Our eyes were opened to GHG Sat’s satellites and aircraft sensors. They measure greenhouse gas emissions directly from industrial sites anywhere in the world. SilviaTerra showed us how they can use biometrics to map and measure all the timber, wildlife and carbon on any property worldwide.

The car giant BMW wanted us all to know that while we all crave mobility and our own way of getting around, by the mid 2020s most of that won’t be done using the internal combustion engine. Electric will swiftly dominate, and many people will still want their own cars. They said at BMW: “We don’t do sustainability. We make the BMW Group sustainable.” But while expressing confidence, Thomas Becker, BMW Vice President for Sustainability and Mobility Strategy, made clear that the challenges of re-skilling, re-educating and re-tooling to meet the ever tighter ESG deadlines remain enormous.

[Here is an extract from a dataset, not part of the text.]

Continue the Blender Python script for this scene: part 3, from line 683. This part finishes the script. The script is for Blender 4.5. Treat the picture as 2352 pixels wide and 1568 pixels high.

Finally, but by no means last, the Next Gen. The kids.

Several ambassadors for a virtual Youth Summit for thousands of schools a few days earlier took their own two hours of the SIF. They were brilliant. In many ways their literacy and command on both sustainability and the climate emergency were impressively far superior to the grip of adults on the issues. They were determined. They were also anxious and frightened as they issued and sang their ‘SOS from the kids’.

Their fears must be listen to. They want action.

But not everything is positive. There was a sombre kicker from Rodolfo Lacy, Head of the Environment Directorate at the OECD. “Some countries are locking in measures that have negative impact on sustainable growth,” he warned.

So no time for complacency. The sustainability mountain slopes ahead remain steep. They require determined new efforts and cannot be taken for granted. As Nick Henry, the Founder of the SIF and CEO of Climate Action, told the end of the week-long forum: go out and mobilise!